Ideal seria introduzir na orgânica da nova Aliança (nesta fase transitória, porventura, sem formalização…) flexibilidade, diversidade de estatutos de parceria e cooperação, enquanto se intensifica o investimento nas indústrias de defesa, nos sistemas de comunicação e na ciência.
Nesta fase, os europeus manterão um discurso oficial prudente e a fantasia da cooperação euro-americana… A diplomacia tem de ir por aí, mas, pela minha parte saúdo os que, como o Presidente Marcelo, vão mostrando o desassombro de chamar a Trump o “ex-aliado”.
3 – Terminarei esta breve reflexão, lembrando uma instituição do passado recente, de que não ouvi ninguém falar: A União da Europa Ocidental, instituição pioneira da cooperação inter europeia no pós guerra, que, após a constituição do Conselho da Europa se concentrou no domínio de Defesa e Segurança da Europa, fundada no Tratado de Bruxelas modificado, (cujo art.º 5º ia além do art. 5º do Tratado de Washington (NATO) no compromisso de defesa mútua!).

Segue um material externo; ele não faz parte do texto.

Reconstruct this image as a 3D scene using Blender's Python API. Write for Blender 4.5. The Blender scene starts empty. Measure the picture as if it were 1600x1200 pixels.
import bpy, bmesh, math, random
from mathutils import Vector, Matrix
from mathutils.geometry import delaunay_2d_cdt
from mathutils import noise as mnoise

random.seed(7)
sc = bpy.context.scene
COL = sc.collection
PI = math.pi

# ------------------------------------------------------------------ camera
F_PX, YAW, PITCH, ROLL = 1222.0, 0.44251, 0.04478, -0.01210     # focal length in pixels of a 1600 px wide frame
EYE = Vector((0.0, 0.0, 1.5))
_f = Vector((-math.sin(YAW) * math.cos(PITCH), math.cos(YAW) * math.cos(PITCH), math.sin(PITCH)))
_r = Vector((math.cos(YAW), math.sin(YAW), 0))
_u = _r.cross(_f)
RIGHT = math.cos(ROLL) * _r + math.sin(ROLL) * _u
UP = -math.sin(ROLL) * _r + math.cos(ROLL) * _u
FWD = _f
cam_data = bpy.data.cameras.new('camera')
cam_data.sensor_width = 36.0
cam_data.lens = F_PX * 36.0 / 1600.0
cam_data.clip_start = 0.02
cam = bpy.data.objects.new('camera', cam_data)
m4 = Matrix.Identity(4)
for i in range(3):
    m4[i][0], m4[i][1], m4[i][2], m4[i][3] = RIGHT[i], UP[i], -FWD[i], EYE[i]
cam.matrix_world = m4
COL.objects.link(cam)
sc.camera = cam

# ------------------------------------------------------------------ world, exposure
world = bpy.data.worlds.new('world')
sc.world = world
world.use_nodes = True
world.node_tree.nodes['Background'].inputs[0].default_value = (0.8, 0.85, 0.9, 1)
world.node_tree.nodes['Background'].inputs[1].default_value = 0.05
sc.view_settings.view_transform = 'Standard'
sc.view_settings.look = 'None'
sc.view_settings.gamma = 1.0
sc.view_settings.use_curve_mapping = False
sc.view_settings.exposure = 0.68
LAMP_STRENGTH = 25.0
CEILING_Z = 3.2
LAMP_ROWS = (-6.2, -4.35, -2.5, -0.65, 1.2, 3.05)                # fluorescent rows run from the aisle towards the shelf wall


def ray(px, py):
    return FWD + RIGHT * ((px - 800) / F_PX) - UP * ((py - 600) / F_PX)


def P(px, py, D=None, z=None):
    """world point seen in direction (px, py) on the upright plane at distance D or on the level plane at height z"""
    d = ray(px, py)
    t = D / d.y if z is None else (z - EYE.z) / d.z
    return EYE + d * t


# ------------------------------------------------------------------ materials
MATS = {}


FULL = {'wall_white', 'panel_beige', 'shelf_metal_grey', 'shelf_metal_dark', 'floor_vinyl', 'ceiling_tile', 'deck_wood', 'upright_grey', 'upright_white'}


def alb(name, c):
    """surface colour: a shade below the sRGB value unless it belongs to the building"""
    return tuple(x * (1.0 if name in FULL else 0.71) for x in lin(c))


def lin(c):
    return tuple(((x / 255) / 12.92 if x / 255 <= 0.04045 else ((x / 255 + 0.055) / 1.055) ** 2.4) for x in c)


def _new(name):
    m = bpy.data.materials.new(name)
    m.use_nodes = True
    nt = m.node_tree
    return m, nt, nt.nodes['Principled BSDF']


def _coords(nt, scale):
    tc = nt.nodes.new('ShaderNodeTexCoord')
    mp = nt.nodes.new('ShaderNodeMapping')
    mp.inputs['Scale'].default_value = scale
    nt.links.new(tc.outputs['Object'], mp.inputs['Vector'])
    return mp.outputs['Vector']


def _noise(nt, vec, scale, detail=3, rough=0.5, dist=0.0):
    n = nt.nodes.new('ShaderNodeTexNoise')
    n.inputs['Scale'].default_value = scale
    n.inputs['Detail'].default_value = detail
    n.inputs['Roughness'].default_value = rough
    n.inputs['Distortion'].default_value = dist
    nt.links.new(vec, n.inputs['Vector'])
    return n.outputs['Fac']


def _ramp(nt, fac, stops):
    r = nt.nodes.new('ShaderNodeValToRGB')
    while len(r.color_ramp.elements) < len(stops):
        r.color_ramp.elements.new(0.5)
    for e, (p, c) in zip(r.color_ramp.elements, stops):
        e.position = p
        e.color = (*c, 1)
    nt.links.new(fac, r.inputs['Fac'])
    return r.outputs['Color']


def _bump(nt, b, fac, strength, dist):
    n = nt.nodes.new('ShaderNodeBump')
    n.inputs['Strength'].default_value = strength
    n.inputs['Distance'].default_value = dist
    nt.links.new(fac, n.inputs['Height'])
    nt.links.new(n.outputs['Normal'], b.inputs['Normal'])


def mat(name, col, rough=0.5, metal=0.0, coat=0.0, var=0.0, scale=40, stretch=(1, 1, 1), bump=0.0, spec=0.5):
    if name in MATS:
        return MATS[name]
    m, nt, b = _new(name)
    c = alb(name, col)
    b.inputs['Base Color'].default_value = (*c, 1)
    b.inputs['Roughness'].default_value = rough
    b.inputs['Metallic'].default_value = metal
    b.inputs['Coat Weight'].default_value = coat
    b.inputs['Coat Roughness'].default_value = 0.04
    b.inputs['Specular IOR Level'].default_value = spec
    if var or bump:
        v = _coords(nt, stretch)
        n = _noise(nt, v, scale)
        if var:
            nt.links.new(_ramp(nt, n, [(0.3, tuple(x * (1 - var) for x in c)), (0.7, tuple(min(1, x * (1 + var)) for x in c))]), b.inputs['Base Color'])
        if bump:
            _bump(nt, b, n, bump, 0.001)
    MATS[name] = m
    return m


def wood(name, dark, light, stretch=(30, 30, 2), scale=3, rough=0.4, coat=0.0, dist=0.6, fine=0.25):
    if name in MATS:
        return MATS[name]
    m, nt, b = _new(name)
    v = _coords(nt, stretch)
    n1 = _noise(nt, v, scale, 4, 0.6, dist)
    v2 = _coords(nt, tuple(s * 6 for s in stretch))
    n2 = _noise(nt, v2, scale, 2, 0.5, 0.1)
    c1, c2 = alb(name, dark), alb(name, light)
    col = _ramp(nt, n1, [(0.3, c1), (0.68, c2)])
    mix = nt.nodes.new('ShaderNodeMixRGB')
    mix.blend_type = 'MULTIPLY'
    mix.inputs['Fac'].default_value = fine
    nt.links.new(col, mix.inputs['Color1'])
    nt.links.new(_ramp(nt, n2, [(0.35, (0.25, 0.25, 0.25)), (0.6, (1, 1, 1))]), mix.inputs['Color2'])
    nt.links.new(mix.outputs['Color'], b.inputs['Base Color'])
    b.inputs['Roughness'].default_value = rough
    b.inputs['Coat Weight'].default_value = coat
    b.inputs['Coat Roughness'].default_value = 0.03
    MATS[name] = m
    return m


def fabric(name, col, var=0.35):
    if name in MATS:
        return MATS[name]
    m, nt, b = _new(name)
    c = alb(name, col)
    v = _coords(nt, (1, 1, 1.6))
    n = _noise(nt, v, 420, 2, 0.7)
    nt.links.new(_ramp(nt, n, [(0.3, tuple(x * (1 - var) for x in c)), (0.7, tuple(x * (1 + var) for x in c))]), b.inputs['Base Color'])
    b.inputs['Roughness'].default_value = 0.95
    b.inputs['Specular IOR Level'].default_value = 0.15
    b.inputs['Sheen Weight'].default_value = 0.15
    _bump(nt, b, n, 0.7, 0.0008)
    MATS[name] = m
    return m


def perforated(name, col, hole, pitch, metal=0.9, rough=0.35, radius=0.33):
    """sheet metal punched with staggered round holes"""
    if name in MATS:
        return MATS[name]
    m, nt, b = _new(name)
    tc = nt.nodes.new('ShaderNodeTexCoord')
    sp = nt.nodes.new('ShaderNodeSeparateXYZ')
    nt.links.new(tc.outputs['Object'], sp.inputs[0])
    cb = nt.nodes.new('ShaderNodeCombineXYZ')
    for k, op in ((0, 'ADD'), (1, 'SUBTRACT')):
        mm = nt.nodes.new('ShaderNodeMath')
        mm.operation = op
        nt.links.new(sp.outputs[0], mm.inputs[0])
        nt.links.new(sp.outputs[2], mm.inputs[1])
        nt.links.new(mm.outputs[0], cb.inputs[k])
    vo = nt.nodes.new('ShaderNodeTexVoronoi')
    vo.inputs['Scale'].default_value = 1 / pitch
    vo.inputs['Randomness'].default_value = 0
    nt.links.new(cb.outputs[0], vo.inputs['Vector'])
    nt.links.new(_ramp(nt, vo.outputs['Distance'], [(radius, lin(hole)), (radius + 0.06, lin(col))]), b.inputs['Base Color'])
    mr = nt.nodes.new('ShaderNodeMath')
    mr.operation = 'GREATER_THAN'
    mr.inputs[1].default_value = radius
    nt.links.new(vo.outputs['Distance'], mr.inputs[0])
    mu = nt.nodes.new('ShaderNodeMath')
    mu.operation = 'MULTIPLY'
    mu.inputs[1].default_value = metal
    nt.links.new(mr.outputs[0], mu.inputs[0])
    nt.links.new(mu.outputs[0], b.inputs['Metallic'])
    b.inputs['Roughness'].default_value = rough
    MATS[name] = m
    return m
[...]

Ou seja, com capacidade para se tornar no “pilar europeu” da NATO. Insensatamente a EU, (já então pouco homogénea nestas matérias, com um terço de países neutrais) não descansou até extinguir o UEO, como, aliás, desejavam os americanos…
A meu ver, é um modelo muito semelhante o que veio propor Keir Starmer, na recente cimeira de Londres, ao definir, magistralmente a “Europa da Defesa” como “a coalition of the willing”. Esta coligação reúne aqueles que estão prontos a assumir o compromisso de defesa mútua. Tal como há décadas não cabe nas fronteiras da UE – estão lá o Reino Unido, a Noruega e o Canadá, desejavelmente a Turquia. E não estarão os governos putinistas da EU, (os Orbans de hoje e de amanhã). Uma Europa de valores e de boa vontade!.